Would they keep making Budweiser if they bought the company out?

“Let’s wait ‘til we get there,” said Julia Herz. “But that’d be a fun conversation to have and a major plot twist, wouldn’t it?”

Some in the beer scene have watched in horror as AB InBev (the parent company of Anheuser Bush/Budweiser) bought out several popular craft beer brands.

In Colorado, it was Breckenridge brewing. But, that wasn’t the first acquisition in the craft world by the giant publicly-traded beer company.

AB InBev owns ten craft labels, including Goose Island, 10 Barrel, and Elysian.

Herz says there’s nothing inherently wrong with a brewer building their brand and selling to a bigger company for a profit. She says the Brewers Association’s beef is that customers aren’t aware of who owns some of these craft brands.

“The confusion that’s been created is strange. There’s not a sense of transparency,” Herz said. “Breckenridge has sold and you cannot tell by the beer label that they are owned by the largest conglomerate for beer in the world.”
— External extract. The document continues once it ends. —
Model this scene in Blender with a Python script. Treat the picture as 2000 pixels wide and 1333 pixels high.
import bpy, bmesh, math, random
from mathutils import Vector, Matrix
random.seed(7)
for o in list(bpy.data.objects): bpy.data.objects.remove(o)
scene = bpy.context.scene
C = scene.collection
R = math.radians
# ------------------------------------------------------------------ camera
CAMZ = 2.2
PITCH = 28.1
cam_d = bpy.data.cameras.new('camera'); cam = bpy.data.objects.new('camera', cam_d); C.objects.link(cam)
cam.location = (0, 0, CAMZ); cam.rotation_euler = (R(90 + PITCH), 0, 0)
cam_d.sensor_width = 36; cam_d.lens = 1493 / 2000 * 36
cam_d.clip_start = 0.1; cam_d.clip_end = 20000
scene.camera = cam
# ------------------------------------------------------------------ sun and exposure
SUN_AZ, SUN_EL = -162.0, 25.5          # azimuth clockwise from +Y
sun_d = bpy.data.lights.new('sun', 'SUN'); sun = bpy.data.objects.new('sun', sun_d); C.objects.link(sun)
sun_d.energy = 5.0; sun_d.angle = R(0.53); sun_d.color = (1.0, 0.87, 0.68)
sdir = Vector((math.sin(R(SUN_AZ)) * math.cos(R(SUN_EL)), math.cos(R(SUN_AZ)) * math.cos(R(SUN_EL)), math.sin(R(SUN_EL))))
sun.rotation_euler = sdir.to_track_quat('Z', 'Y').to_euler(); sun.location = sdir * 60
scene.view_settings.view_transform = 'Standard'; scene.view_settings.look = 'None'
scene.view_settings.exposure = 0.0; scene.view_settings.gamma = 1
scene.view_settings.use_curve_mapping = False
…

Breckenridge Brewery did not immediately respond to our email asking for comment.

The Brewers Association isn’t treating the crowdfunding campaign as a terribly serious effort.

Donors aren’t asked to enter any form of payment to pledge a dollar amount toward the goal, but they are asked to check a box to “agree that we'll be in touch if somehow, miraculously, against every odd, the $213 billion crowdfunding goal is reached.”

By lunchtime Monday, the website for the campaign already reported 1,435 pledges totaling $441,500 — or 0.0002 percent of the goal.